■ Exercise goal ■
Set down the full listing exactly as given. Any pictures are to be left out.

■ Dataset extract ■
• • •

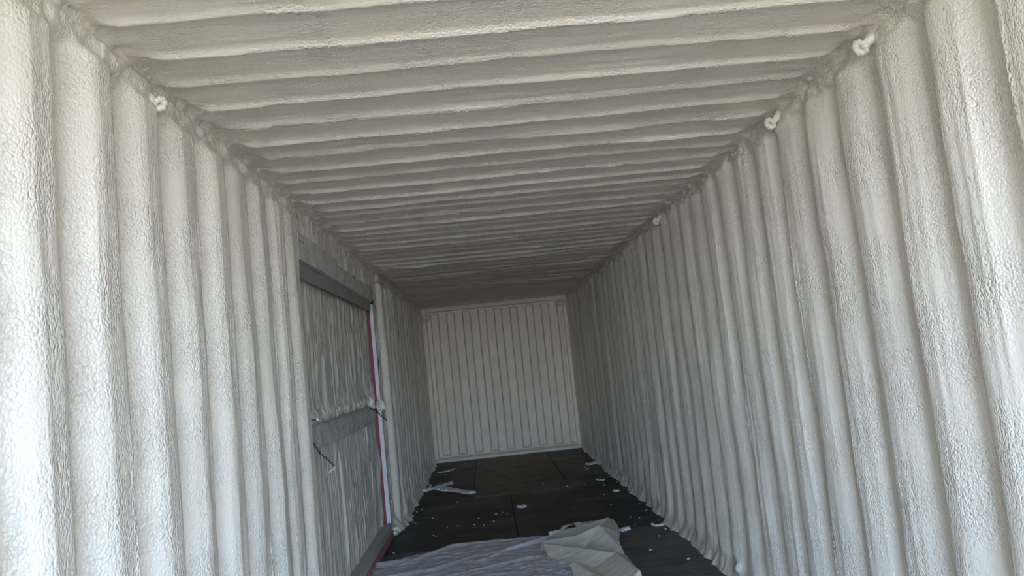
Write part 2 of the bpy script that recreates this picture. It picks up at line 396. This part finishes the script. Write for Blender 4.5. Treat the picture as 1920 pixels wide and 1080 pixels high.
# ------------------------------------------------------------------ floor of plywood sheets
fl = box('floor', (-0.1, Y0, -0.06), (W+0.1, D+0.05, -0.022), PLY['dark'], bevel=0)
tag(fl, 'dark worn plywood floor laid in sheets', kind='structure')
def sheet(x0, x1, y0, y1, kind, dz=0.0):
    o = box('plywood_sheet', (x0+0.003, y0+0.003, -0.022), (x1-0.003, y1-0.003, dz), PLY[kind], fl, bevel=0.0015); return o
sheet(-0.1, 0.655, 8.07, D+0.05, 'red'); sheet(0.655, 1.675, 8.07, D+0.05, 'brown', 0.001); sheet(1.675, W+0.1, 8.07, D+0.05, 'red')
sheet(-0.1, 1.04, 5.95, 8.07, 'dark'); sheet(1.04, W+0.1, 5.95, 8.07, 'dark', 0.0005)
sheet(-0.1, 1.04, 3.5, 5.95, 'grey'); sheet(1.04, W+0.1, 3.5, 5.95, 'grey', 0.0005)
sheet(-0.1, 1.04, Y0, 3.5, 'grey'); sheet(1.04, W+0.1, Y0, 3.5, 'grey')
# splintered bare reddish patch
t = NT('splintered_red_wood'); v = t.coords((0.5, 2.5, 1))
c = t.ramp(t.noise(v, 16, 4, 0.7), [(0.42, (0.03, 0.02, 0.018)), (0.55, (0.24, 0.10, 0.06)), (0.75, (0.36, 0.16, 0.095))])
t.l(c, t.b.inputs['Base Color']); t.b.inputs['Roughness'].default_value = 0.7; M['splint'] = t.m
rr = random.Random(5)
V = []; F = []
for (cx_, cy_, lx, ly) in [(1.60, 7.22, .10, .06), (1.72, 7.30, .13, .05), (1.86, 7.28, .12, .07), (1.98, 7.42, .10, .06), (2.07, 7.46, .07, .08), (1.68, 7.12, .05, .04), (2.12, 7.35, .05, .05)]:
    n0 = len(V); kk = 14; V.append((cx_, cy_, 0.004))
    for i in range(kk):
        a = 2*math.pi*i/kk; q = rr.uniform(0.6, 1.15); V.append((cx_+lx*math.cos(a)*q, cy_+ly*math.sin(a)*q, 0.0012))
    for i in range(kk): F.append((n0, n0+1+i, n0+1+(i+1) % kk))
sp = mesh_obj('splintered_patch', V, F, M['splint'], fl, smooth=False); sp['label'] = 'reddish splintered bare wood patch'

# ------------------------------------------------------------------ side door in the left wall
door = bpy.data.objects.new('door_1', None); COL.objects.link(door); door.location = (0, (DOOR0+DOOR1)/2, 0)
tag(door, 'foam-dusted ribbed side door in the left wall with a steel crossbar', kind='structure')
def dparent(o):
    o.parent = door; o.matrix_parent_inverse = Matrix.Translation(door.location).inverted(); return o
yp = np.arange(DOOR0-0.12, DOOR1-0.0, 0.006); zp = np.linspace(0.10, 2.05, 170)
YP, ZP = np.meshgrid(yp, zp, indexing='ij')
BARZ0, BARZ1 = 0.975, 1.115
dp = 0.0075*np.abs(np.sin(math.pi*(YP + 0.003*vn(ZP*3, YP*5, 91))/0.052))**0.7
dp = dp + 0.0035*fbm(YP*30, ZP*3, 92, 3)
dp = dp + 0.010*sst(fbm(YP*22, ZP*2.2, 93, 3), 0.55, 1.1) + 0.007*sst(vn(YP*26, ZP*5, 97), 0.45, 0.9)*sst(YP, 4.9, 5.6)
ds = 0
for (cy_, za, zb) in ((4.36, 0.12, 0.80), (4.95, 0.16, 0.86), (4.66, 1.15, 1.45)):
    ds = ds + 0.013*np.exp(-((YP-cy_-0.01*np.sin(ZP*4))/0.011)**2)*sst(ZP, za, za+0.05)*(1-sst(ZP, zb, zb+0.06))
rim = np.exp(-((ZP-BARZ1-0.03)/0.035)**2)*np.clip(fbm(YP*24, ZP*9, 95, 3)+0.25, 0, 2)*0.028
dp = dp + ds + rim
PN = np.stack([-0.062 + dp, YP, ZP], -1)
pn = grid_obj('door_panel', PN[::-1], M['panel']); dparent(pn); pn['label'] = 'finely ribbed panel with dripped foam'
# crossbar, slightly bulging strap sprayed with foam dust
yb = np.linspace(3.84, 6.44, 120); tb = np.linspace(0, 1, 22); YB, TB = np.meshgrid(yb, tb, indexing='ij')
zb_ = BARZ0 - 0.01 + (BARZ1-BARZ0)*TB + 0.006*vn(YB*5, TB*2, 98)
xb = -0.040 + 0.024*np.sqrt(np.clip(1-(2*TB-1)**10, 0, 1)) - 0.012*sst(np.abs(YB-5.2), 1.0, 1.4) + 0.002*fbm(YB*16, TB*6, 99, 2)
for cyb, sy_ in ((4.21, 0.035), (6.19, 0.06)): xb = xb - 0.015*np.exp(-((YB-cyb)/sy_)**2-((TB-0.5)/0.3)**2)
br = grid_obj('crossbar', np.stack([xb, YB, zb_], -1)[::-1], M['bar']); dparent(br); br['label'] = 'flat grey steel crossbar dusted with foam'
re_ = box('door_edge', (-0.066, DOOR1-0.035, 0.09), (-0.030, DOOR1-0.005, 1.97), M['red']); dparent(re_); re_['label'] = 'maroon red edge strip of the door'
s1 = box('edge_strip', (-0.026, DOOR1-0.05, 1.12), (0.004, DOOR1+0.012, 1.955), M['white_strip']); dparent(s1); s1['label'] = 'upper pale strip beside the red edge'
s2 = box('edge_strip', (-0.028, DOOR1-0.05, 0.015), (0.006, DOOR1+0.012, 1.055), M['white_strip']); dparent(s2); s2['label'] = 'lower pale strip beside the red edge'
sg = box('sill', (-0.085, DOOR0-0.1, 0.055), (0.012, DOOR1-0.035, 0.115), M['sill_grey'], bevel=0.004); dparent(sg); sg['label'] = 'grey sill angle'
sr = box('sill_face', (-0.085, DOOR0-0.1, -0.01), (0.020, DOOR1-0.035, 0.054), M['pink'], bevel=0.003); dparent(sr); sr['label'] = 'red lower face of the sill'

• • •

■ Output for this exercise ■
Write part 2 of the bpy script that recreates this picture. It picks up at line 396. This part finishes the script. Write for Blender 4.5. Treat the picture as 1920 pixels wide and 1080 pixels high.
# ------------------------------------------------------------------ floor of plywood sheets
fl = box('floor', (-0.1, Y0, -0.06), (W+0.1, D+0.05, -0.022), PLY['dark'], bevel=0)
tag(fl, 'dark worn plywood floor laid in sheets', kind='structure')
def sheet(x0, x1, y0, y1, kind, dz=0.0):
    o = box('plywood_sheet', (x0+0.003, y0+0.003, -0.022), (x1-0.003, y1-0.003, dz), PLY[kind], fl, bevel=0.0015); return o
sheet(-0.1, 0.655, 8.07, D+0.05, 'red'); sheet(0.655, 1.675, 8.07, D+0.05, 'brown', 0.001); sheet(1.675, W+0.1, 8.07, D+0.05, 'red')
sheet(-0.1, 1.04, 5.95, 8.07, 'dark'); sheet(1.04, W+0.1, 5.95, 8.07, 'dark', 0.0005)
sheet(-0.1, 1.04, 3.5, 5.95, 'grey'); sheet(1.04, W+0.1, 3.5, 5.95, 'grey', 0.0005)
sheet(-0.1, 1.04, Y0, 3.5, 'grey'); sheet(1.04, W+0.1, Y0, 3.5, 'grey')
# splintered bare reddish patch
t = NT('splintered_red_wood'); v = t.coords((0.5, 2.5, 1))
c = t.ramp(t.noise(v, 16, 4, 0.7), [(0.42, (0.03, 0.02, 0.018)), (0.55, (0.24, 0.10, 0.06)), (0.75, (0.36, 0.16, 0.095))])
t.l(c, t.b.inputs['Base Color']); t.b.inputs['Roughness'].default_value = 0.7; M['splint'] = t.m
rr = random.Random(5)
V = []; F = []
for (cx_, cy_, lx, ly) in [(1.60, 7.22, .10, .06), (1.72, 7.30, .13, .05), (1.86, 7.28, .12, .07), (1.98, 7.42, .10, .06), (2.07, 7.46, .07, .08), (1.68, 7.12, .05, .04), (2.12, 7.35, .05, .05)]:
    n0 = len(V); kk = 14; V.append((cx_, cy_, 0.004))
    for i in range(kk):
        a = 2*math.pi*i/kk; q = rr.uniform(0.6, 1.15); V.append((cx_+lx*math.cos(a)*q, cy_+ly*math.sin(a)*q, 0.0012))
    for i in range(kk): F.append((n0, n0+1+i, n0+1+(i+1) % kk))
sp = mesh_obj('splintered_patch', V, F, M['splint'], fl, smooth=False); sp['label'] = 'reddish splintered bare wood patch'

# ------------------------------------------------------------------ side door in the left wall
door = bpy.data.objects.new('door_1', None); COL.objects.link(door); door.location = (0, (DOOR0+DOOR1)/2, 0)
tag(door, 'foam-dusted ribbed side door in the left wall with a steel crossbar', kind='structure')
def dparent(o):
    o.parent = door; o.matrix_parent_inverse = Matrix.Translation(door.location).inverted(); return o
yp = np.arange(DOOR0-0.12, DOOR1-0.0, 0.006); zp = np.linspace(0.10, 2.05, 170)
YP, ZP = np.meshgrid(yp, zp, indexing='ij')
BARZ0, BARZ1 = 0.975, 1.115
dp = 0.0075*np.abs(np.sin(math.pi*(YP + 0.003*vn(ZP*3, YP*5, 91))/0.052))**0.7
dp = dp + 0.0035*fbm(YP*30, ZP*3, 92, 3)
dp = dp + 0.010*sst(fbm(YP*22, ZP*2.2, 93, 3), 0.55, 1.1) + 0.007*sst(vn(YP*26, ZP*5, 97), 0.45, 0.9)*sst(YP, 4.9, 5.6)
ds = 0
for (cy_, za, zb) in ((4.36, 0.12, 0.80), (4.95, 0.16, 0.86), (4.66, 1.15, 1.45)):
    ds = ds + 0.013*np.exp(-((YP-cy_-0.01*np.sin(ZP*4))/0.011)**2)*sst(ZP, za, za+0.05)*(1-sst(ZP, zb, zb+0.06))
rim = np.exp(-((ZP-BARZ1-0.03)/0.035)**2)*np.clip(fbm(YP*24, ZP*9, 95, 3)+0.25, 0, 2)*0.028
dp = dp + ds + rim
PN = np.stack([-0.062 + dp, YP, ZP], -1)
pn = grid_obj('door_panel', PN[::-1], M['panel']); dparent(pn); pn['label'] = 'finely ribbed panel with dripped foam'
# crossbar, slightly bulging strap sprayed with foam dust
yb = np.linspace(3.84, 6.44, 120); tb = np.linspace(0, 1, 22); YB, TB = np.meshgrid(yb, tb, indexing='ij')
zb_ = BARZ0 - 0.01 + (BARZ1-BARZ0)*TB + 0.006*vn(YB*5, TB*2, 98)
xb = -0.040 + 0.024*np.sqrt(np.clip(1-(2*TB-1)**10, 0, 1)) - 0.012*sst(np.abs(YB-5.2), 1.0, 1.4) + 0.002*fbm(YB*16, TB*6, 99, 2)
for cyb, sy_ in ((4.21, 0.035), (6.19, 0.06)): xb = xb - 0.015*np.exp(-((YB-cyb)/sy_)**2-((TB-0.5)/0.3)**2)
br = grid_obj('crossbar', np.stack([xb, YB, zb_], -1)[::-1], M['bar']); dparent(br); br['label'] = 'flat grey steel crossbar dusted with foam'
re_ = box('door_edge', (-0.066, DOOR1-0.035, 0.09), (-0.030, DOOR1-0.005, 1.97), M['red']); dparent(re_); re_['label'] = 'maroon red edge strip of the door'
s1 = box('edge_strip', (-0.026, DOOR1-0.05, 1.12), (0.004, DOOR1+0.012, 1.955), M['white_strip']); dparent(s1); s1['label'] = 'upper pale strip beside the red edge'
s2 = box('edge_strip', (-0.028, DOOR1-0.05, 0.015), (0.006, DOOR1+0.012, 1.055), M['white_strip']); dparent(s2); s2['label'] = 'lower pale strip beside the red edge'
sg = box('sill', (-0.085, DOOR0-0.1, 0.055), (0.012, DOOR1-0.035, 0.115), M['sill_grey'], bevel=0.004); dparent(sg); sg['label'] = 'grey sill angle'
sr = box('sill_face', (-0.085, DOOR0-0.1, -0.01), (0.020, DOOR1-0.035, 0.054), M['pink'], bevel=0.003); dparent(sr); sr['label'] = 'red lower face of the sill'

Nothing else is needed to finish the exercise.